Qu’est-ce qui change quand c’est une femme qui photographie, notamment quand elle photographie d’autres femmes ?

Souvent pas grand chose parce que les femmes sont dans le même bain, avec les mêmes références. L’important est de changer de point de vue et d’être consciente de ce qui se joue, du rapport que l’on a avec les gens que l’on photographie, de la manière dont on les photographie.

Il y a des femmes qui photographient comme des mecs et des hommes qui photographient différemment. Au-delà des sexes réels, ce sont des représentations mentales. Bettina Rheims photographie comme un homme, tout comme des gens moins connus. Avec cette émission, les femmes se sont rendu compte qu’elles reproduisent des stéréotypes.

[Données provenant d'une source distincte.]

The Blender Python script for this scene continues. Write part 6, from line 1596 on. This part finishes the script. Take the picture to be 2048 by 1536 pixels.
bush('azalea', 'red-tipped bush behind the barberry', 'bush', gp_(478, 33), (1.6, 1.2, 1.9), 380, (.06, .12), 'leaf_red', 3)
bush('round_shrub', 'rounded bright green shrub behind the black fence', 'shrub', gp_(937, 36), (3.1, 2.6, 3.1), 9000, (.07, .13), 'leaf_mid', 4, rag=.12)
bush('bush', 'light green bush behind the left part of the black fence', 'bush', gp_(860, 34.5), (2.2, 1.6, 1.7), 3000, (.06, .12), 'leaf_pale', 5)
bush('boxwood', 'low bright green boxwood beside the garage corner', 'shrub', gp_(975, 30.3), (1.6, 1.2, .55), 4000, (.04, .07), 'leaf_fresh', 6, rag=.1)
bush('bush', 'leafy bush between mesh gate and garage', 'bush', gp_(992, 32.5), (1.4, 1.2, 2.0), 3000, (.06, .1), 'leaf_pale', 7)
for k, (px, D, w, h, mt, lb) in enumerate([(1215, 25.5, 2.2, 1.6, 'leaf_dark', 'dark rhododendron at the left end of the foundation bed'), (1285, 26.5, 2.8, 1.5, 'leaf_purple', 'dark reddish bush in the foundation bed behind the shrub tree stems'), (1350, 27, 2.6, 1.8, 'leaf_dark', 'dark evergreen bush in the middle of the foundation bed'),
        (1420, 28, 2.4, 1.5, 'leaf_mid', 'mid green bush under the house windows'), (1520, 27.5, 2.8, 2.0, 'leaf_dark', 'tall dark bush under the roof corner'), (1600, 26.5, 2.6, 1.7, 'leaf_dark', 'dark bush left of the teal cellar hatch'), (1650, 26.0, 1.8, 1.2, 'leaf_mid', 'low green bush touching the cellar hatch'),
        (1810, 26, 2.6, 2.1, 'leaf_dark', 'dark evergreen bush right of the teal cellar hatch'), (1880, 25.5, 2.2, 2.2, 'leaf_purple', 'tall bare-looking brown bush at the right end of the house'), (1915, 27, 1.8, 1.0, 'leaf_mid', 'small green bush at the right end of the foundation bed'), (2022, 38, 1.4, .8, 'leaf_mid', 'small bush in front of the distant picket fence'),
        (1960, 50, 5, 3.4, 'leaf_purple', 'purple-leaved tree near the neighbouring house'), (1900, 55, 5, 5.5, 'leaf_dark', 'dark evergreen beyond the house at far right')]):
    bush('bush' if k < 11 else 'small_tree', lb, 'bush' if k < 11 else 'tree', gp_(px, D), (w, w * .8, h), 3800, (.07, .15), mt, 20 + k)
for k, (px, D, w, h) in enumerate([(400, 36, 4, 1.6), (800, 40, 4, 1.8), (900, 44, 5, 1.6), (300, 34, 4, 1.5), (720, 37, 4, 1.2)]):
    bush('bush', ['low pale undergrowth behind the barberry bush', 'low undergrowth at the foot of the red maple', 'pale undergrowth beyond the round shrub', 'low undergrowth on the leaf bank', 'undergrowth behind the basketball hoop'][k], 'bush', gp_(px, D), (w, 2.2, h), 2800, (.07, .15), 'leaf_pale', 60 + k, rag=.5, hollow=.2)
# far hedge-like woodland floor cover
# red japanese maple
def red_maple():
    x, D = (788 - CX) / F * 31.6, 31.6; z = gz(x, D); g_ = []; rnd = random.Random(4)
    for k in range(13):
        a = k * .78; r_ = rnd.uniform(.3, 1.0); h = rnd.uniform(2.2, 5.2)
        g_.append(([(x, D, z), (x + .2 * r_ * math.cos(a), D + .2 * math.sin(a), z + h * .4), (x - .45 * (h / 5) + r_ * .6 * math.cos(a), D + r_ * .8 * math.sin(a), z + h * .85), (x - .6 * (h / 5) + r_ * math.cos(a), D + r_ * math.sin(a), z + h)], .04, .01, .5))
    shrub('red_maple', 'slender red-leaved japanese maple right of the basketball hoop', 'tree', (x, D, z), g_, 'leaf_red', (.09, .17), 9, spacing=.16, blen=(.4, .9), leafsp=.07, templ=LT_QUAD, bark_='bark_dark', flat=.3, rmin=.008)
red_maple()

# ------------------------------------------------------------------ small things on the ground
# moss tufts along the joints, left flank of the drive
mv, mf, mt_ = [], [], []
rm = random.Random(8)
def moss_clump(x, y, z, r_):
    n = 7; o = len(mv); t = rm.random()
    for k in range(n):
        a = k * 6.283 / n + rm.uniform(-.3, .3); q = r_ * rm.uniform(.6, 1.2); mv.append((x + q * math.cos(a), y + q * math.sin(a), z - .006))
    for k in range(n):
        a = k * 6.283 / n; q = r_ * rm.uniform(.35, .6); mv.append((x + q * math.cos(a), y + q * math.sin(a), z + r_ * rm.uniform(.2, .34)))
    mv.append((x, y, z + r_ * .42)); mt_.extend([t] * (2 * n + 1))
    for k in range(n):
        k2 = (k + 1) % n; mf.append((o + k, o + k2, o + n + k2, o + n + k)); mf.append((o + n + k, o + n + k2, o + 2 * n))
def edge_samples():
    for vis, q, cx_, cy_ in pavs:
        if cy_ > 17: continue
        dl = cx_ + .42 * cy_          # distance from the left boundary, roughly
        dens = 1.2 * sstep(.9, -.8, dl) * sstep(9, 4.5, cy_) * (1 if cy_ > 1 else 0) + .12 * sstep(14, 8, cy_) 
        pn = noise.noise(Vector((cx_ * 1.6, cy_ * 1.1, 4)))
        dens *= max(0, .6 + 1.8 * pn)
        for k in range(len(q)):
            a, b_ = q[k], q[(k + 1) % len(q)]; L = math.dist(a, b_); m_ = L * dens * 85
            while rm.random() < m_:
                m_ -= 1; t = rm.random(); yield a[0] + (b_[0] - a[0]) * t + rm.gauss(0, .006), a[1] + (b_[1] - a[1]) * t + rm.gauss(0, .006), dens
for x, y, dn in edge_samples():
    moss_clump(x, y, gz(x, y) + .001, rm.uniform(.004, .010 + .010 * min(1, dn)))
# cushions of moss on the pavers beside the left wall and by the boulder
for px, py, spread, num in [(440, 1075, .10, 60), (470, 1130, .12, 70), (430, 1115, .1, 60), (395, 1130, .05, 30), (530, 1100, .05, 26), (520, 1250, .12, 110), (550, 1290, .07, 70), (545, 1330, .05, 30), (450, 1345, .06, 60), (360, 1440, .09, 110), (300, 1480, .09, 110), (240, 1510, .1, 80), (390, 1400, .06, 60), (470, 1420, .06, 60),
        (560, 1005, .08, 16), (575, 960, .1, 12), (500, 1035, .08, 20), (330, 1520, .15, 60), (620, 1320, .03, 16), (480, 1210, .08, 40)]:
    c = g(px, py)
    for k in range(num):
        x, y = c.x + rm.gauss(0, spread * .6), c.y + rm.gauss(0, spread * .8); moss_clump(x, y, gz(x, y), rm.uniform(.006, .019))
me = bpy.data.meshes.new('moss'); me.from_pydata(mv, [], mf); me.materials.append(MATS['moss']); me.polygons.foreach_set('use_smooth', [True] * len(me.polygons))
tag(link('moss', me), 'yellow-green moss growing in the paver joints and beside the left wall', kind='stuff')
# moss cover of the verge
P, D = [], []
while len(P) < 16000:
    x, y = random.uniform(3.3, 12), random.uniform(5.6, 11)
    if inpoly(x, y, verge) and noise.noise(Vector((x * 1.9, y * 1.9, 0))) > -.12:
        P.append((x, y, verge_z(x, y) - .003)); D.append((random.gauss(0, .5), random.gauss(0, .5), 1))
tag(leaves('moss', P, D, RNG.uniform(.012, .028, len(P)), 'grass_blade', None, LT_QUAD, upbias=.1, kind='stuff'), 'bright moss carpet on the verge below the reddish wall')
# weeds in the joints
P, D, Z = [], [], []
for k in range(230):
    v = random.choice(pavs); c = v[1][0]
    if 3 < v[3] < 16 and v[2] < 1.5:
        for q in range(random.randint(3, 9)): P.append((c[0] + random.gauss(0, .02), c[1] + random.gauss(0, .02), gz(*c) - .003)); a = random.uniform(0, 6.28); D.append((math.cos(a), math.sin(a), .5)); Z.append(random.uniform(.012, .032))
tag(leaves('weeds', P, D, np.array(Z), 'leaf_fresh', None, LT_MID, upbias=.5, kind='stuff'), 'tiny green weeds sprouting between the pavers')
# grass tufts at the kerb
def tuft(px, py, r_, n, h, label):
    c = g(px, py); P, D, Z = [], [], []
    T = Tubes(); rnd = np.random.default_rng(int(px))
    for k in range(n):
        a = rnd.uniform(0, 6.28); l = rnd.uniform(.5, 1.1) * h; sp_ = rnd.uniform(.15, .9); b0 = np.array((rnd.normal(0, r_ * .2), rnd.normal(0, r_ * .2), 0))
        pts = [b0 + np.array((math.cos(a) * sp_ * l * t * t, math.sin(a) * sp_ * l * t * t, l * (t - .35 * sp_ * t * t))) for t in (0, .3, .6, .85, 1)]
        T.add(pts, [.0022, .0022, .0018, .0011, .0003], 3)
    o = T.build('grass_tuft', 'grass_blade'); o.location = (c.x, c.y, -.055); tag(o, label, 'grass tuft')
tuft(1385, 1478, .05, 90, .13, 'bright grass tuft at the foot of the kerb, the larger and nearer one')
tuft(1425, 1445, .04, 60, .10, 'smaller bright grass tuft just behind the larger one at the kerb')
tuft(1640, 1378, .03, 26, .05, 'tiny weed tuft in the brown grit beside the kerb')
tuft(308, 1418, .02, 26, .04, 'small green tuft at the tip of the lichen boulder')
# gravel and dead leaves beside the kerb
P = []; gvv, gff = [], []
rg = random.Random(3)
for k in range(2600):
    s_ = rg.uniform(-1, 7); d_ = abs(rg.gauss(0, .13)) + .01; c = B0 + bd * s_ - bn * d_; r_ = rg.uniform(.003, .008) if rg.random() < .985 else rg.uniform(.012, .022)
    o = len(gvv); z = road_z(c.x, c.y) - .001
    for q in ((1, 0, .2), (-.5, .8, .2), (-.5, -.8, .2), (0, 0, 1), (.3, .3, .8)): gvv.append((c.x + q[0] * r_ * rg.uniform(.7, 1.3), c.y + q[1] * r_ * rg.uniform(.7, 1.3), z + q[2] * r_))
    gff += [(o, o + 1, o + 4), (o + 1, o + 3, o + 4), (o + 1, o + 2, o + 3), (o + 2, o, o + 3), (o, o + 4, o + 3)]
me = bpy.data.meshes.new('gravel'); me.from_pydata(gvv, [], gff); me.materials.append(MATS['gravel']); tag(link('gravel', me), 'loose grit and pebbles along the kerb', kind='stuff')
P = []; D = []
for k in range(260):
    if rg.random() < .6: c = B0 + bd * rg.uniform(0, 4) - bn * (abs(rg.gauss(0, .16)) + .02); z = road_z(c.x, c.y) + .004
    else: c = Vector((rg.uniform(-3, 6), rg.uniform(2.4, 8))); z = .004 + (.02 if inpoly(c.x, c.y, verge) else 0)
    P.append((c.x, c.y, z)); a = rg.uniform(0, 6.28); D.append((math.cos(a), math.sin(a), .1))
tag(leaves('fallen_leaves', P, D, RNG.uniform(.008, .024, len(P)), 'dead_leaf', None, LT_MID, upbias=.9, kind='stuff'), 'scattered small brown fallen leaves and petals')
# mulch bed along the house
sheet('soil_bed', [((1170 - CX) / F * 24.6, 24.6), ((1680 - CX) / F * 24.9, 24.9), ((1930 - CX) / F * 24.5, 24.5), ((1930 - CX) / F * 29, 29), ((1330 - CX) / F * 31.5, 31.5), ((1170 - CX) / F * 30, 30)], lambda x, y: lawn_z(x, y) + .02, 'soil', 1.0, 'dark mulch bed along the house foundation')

L’intérêt est de porter un regard différent sur nos pratiques. Les hommes ayant structurellement des positions plus dominantes, il y a des aspects qu’ils ne voient pas et les femmes devraient pouvoir les montrer différemment. Pareil pour les noirs. Je le vois avec le livre que j’ai fait sur les lesbiennes. Je ne crois pas qu’une femme hétéro ou un homme hétéro aurait pu faire ce travail parce qu’il y a aussi des questions de confiance et de connaissance qui sont importantes et complexes.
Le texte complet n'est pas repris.